Write a solid friendship and you'll have the perfect baseline for a relationship to layer on top of it.
3) When writing scenes out, subtle is usually best. Only go over the top when you MEAN it. Only when it will REALLY make a scene "work" and subtle isn't enough. Otherwise, subtle is best. I'm totally serious with this. With too much over the top, you get Dragon Ball Z, and then no one takes the story seriously anymore and you'll need to constantly raise the stakes to ludicrous levels. That's bad writing.
4) Avoid prophesies unless you're doing something really really clever with it. It's a crappy cliche for a reason.
1: I think that some writers really shoot themselves in the foot aiming for complexity, but some writers really overdo simplicity as well. I think it's generally good to aim for some singularly interesting ideas- I've seen way too many amateur games that round off to "basically this game is a cliche but I hope it'll be fun anyway," but make sure that the progression of events is logical and coherent.
If I'm ever stuck working out a plot, the technique I've found most useful for working out the path ahead is to ask "what's the most obvious consequence of the events I've already set up here?" I think it's important to tackle this with your real-world reasoning skills, not genre savvy, otherwise you're just likely to end up with cliche. But looking at a situation you've already set up and simply asking what makes sense to happen sometimes leads to some powerful and surprising results (often surprising to the audience because they don't know as much about the situation as you do, sometimes surprising to the writer because sensible outcomes can deviate a lot from literary convention.)

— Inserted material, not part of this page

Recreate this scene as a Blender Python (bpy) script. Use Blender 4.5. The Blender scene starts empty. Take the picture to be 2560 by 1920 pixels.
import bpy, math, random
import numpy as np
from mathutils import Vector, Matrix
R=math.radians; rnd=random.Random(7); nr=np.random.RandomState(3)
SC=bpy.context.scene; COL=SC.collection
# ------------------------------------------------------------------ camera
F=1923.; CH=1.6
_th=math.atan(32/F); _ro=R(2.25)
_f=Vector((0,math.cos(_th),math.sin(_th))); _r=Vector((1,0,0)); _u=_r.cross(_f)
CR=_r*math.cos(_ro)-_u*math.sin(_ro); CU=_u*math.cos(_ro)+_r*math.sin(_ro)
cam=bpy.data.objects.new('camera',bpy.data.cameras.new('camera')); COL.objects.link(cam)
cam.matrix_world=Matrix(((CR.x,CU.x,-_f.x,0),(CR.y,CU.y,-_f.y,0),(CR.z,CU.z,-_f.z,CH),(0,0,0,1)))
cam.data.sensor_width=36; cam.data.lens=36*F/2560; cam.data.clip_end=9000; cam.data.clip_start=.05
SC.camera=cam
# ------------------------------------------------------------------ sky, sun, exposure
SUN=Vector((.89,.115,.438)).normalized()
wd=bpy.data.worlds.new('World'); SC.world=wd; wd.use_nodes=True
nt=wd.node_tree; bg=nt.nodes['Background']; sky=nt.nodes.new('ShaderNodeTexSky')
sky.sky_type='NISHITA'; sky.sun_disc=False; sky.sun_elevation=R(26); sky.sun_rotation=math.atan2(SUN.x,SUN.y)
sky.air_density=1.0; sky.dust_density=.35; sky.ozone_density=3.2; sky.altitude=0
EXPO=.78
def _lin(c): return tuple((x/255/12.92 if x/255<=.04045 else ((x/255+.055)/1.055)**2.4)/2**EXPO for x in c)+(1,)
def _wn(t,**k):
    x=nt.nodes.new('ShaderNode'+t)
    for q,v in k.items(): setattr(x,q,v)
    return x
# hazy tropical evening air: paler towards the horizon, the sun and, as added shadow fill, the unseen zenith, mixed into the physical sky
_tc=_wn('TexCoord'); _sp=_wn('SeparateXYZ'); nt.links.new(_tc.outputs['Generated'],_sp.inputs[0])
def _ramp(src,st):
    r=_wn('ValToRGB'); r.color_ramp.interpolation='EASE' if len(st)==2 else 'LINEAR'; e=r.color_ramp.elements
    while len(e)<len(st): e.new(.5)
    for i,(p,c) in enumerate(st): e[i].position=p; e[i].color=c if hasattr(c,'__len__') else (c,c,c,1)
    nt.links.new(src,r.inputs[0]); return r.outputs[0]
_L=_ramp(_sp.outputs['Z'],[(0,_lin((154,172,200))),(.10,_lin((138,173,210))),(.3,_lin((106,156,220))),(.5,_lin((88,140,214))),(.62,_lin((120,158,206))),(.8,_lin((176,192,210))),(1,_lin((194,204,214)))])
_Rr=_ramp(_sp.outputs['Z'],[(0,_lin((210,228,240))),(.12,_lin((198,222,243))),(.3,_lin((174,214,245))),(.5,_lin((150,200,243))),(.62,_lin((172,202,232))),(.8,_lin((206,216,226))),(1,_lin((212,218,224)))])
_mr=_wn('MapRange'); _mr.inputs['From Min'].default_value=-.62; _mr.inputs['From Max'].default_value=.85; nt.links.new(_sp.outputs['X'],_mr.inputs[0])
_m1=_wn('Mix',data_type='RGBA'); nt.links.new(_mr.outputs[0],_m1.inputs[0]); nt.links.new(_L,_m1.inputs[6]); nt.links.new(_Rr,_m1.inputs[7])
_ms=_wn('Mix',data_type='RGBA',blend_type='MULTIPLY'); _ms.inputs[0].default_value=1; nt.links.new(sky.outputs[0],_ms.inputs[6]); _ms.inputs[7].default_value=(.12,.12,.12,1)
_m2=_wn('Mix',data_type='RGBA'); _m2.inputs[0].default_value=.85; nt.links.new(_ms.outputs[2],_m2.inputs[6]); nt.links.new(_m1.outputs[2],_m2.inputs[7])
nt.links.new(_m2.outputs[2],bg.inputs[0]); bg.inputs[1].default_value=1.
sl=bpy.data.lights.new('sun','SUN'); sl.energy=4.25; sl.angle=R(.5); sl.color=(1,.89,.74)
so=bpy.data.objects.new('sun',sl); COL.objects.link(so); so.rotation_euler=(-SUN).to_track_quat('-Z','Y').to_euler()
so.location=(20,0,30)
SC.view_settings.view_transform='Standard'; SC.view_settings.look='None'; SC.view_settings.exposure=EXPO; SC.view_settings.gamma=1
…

2: This avoids one pitfall; having characters who're immediately and vocally in love for no clear reason doesn't make for very interesting relationships. But I think there's another pitfall which a whole lot of stories also fall into, and that's making "romantic" relationships that only consist of subtle hints that two characters are attracted to each other, which may progress suddenly to dramatic declarations of love, or flash forward to some point where the characters are happily together, without showing the relationship in any intervening space at any point. Some writers suffer from an inability to write subtlety in relationships, and some suffer from a refusal to write relationships that progress beyond subtlety. My advice would be "always keep in mind how your characters feel about each other as people, and why they feel that way. Don't let your character relationships be dictated by roles, where A treats B in a certain way because A is the Love Interest and has to show that kind of attention."
4: Total, unreserved agreement.
For the OP: Rather than having someone offer up story suggestions wholecloth based on the elements you've already described, I think you'd be better off describing what you want to accomplish with this story- what kind of tone, themes and such you have in mind, and asking for story advice. You're more likely to get a story you'll be satisfied with, and learn more in the process.
Relationship System?
author=Growly
Personally i would prefer the possibility of developing relationship with one character in form of a sidequest through the game and not visual novel where you can choose from five variants so if Oscar goes with Blanca then it's Blanca only. It also allows to make the story more interesting and well prepared, imho.
I disagree. If you take it to extremes, with a vast number of options, then yeah, keeping all of them up to a high standard of writing is difficult. But I think that exploring multiple possible relationships is a good way to give the player a sense of personal investment, while exploring multiple interesting relationship dynamics.
If you don't have multiple ideas for relationships you think would be interesting to write, it's better not to shoehorn in more relationships for filler. But if you do have multiple interesting relationships in mind, implementing them all within one game can certainly be practical.